Democratic activists like this.  They believe that Trump is so weak and unpopular that his defeat by a Democratic nominee in 2020 is inevitable.  That being the case, they figure now is the time to push Democratic positions as far left as possible, with the result that the country will be stuck with whomever the activist wing of the Democratic party likes best after the election.  Schultz supposedly puts a monkey-wrench this calculation, which is why he has to be driven off.

This though is precisely why Schultz says he is considering a run.  A lifelong Democrat, but not an ideologue, he sees the party going off the deep end. 

The calculation Schultz must make is one that Democratic hardliners prefer to ignore.  Schultz is a smart guy, and has to figure his chances of winning an independent run are minuscule.  He presumably realizes that doing so might rob the Democratic candidate of critical votes needed to defeat Trump (although that is far from certain.)  So based upon this, the question he must ask himself is “Who would I rather see as President in 2020 if it is not me, Donald Trump or Kamala Harris (or Elizabeth Warren, Beto O’Rourke, et al)?”

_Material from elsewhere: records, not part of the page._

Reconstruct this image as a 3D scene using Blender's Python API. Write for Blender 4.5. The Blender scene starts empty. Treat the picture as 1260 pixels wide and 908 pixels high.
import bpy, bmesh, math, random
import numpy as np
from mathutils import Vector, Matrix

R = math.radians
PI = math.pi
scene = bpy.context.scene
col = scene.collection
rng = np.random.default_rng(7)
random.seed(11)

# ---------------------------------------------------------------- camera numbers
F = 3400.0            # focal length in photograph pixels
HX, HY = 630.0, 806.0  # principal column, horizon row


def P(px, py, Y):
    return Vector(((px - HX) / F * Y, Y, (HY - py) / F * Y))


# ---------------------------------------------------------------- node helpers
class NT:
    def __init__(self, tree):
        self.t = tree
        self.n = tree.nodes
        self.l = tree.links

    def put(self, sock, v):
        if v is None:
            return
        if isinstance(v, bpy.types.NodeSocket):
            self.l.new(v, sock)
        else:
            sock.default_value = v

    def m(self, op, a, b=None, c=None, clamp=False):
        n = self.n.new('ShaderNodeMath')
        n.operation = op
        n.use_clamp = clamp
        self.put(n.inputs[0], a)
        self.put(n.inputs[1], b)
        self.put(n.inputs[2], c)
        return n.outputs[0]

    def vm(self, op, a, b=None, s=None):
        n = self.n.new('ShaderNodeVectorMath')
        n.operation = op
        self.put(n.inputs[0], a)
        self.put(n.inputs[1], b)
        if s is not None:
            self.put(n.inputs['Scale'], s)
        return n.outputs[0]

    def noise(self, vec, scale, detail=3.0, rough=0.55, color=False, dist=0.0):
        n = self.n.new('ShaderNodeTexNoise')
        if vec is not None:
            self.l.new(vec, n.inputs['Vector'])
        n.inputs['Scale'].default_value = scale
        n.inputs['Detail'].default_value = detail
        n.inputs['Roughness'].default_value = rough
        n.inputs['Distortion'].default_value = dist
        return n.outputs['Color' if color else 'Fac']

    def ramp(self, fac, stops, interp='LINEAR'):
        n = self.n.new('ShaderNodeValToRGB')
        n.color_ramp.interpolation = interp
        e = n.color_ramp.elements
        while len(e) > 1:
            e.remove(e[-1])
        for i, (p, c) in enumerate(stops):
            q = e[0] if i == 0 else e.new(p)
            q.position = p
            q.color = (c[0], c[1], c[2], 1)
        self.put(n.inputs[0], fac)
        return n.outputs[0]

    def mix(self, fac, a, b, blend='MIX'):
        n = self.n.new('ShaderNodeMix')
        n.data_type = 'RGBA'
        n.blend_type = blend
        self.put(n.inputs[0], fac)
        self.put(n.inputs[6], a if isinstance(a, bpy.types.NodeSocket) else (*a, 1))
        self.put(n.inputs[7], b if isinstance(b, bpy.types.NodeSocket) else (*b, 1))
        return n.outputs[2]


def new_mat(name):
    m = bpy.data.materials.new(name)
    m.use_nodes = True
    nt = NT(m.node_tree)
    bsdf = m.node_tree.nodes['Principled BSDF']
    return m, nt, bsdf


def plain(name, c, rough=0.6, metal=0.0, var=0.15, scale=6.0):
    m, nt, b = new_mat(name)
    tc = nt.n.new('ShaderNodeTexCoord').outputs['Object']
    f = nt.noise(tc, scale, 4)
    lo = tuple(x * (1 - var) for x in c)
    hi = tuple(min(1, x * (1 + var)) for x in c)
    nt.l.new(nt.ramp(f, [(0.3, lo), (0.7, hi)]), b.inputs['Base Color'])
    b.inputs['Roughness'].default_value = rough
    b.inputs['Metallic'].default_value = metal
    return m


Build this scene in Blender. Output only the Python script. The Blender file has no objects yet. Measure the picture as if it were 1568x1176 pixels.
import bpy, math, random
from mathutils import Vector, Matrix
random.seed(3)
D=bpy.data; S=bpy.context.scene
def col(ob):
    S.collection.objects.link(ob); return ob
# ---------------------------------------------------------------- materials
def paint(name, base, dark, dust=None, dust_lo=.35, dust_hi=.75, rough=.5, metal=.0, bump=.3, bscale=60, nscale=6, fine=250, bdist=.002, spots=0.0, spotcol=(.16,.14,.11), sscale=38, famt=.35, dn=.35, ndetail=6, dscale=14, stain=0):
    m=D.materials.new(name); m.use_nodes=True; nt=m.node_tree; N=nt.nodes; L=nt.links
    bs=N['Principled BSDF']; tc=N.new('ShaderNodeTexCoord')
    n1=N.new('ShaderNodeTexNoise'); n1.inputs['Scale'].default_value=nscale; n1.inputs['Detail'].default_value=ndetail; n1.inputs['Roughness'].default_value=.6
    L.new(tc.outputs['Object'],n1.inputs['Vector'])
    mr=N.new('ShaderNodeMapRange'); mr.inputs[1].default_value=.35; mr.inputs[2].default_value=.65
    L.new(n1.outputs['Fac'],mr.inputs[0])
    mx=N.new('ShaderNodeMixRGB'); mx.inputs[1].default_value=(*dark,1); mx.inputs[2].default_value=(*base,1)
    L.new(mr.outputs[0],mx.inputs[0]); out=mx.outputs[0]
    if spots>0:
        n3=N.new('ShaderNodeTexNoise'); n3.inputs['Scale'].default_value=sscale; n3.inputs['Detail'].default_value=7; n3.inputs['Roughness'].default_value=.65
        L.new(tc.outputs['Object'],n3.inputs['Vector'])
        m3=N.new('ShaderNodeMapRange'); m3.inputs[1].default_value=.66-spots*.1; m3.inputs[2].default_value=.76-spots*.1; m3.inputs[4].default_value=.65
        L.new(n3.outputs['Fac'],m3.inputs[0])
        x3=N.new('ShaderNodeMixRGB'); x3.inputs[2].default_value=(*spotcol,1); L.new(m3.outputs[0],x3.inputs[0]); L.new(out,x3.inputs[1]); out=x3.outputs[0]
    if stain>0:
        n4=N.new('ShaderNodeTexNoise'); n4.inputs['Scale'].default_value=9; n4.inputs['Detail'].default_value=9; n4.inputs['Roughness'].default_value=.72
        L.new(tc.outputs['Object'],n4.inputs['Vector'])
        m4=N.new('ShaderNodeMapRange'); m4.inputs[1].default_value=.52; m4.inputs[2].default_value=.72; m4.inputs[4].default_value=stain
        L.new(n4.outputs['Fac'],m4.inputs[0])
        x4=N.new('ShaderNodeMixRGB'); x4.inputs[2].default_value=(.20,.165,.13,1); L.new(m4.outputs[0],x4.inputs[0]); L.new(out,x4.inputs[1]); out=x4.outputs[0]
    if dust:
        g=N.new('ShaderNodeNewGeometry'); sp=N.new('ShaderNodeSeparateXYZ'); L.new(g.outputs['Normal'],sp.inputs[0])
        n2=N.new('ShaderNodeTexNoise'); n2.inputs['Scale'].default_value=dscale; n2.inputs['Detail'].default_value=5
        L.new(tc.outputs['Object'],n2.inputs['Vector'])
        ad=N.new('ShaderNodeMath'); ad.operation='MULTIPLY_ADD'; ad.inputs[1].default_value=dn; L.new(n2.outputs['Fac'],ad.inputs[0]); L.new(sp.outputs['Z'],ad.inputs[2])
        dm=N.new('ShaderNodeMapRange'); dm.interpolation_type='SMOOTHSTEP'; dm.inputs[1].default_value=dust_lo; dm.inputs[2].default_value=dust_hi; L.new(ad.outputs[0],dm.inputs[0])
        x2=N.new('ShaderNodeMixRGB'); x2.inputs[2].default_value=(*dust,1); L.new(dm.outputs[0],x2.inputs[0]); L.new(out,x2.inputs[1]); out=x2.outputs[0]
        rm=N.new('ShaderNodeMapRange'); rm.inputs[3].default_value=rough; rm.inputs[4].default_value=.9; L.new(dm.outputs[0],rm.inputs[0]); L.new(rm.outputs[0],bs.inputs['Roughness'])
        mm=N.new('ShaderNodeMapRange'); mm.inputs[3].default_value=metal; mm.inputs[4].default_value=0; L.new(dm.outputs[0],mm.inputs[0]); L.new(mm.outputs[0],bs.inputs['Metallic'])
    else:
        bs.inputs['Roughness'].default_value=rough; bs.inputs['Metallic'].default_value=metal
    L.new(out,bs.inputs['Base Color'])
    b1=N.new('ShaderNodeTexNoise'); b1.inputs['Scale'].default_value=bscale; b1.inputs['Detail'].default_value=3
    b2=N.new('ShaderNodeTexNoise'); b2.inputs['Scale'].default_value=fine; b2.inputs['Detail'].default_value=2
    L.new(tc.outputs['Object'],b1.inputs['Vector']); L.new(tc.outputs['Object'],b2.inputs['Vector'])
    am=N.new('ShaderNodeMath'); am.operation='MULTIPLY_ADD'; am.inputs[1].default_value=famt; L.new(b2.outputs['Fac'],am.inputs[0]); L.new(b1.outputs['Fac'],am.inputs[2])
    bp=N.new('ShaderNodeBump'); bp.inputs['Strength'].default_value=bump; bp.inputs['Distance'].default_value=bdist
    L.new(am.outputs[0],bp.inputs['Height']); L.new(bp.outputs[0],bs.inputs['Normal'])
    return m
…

Schultz denies he is running as a spoiler, and recently said “…it would kill me to see President Trump reelected.”  But unless he is as deluded as the Democrats that oppose him, and he really thinks he has a shot as an independent, a run very likely means the opposite.  That is, Schultz actually prefers Trump in that scenario, and why wouldn’t he assuming he still wants to be a billionaire in 2024.  The corollary to that is so will most Americans. 

The Democratic belief that Trump’s defeat is almost inevitable, is a massive and foolish misconception.  Schultz sees this (as do presumably some sane middle-road Democrats) but he knows he has little power or influence to steer the party in a more reasonable direction.  Democratic activists see a Schultz candidacy as undermining an otherwise assured victory.  Schultz probably believes his candidacy will make little difference in an election in which the Democrats run an unelectable leftwing radical. 

By that calculation, neither he nor the Democrats have much to lose if he runs.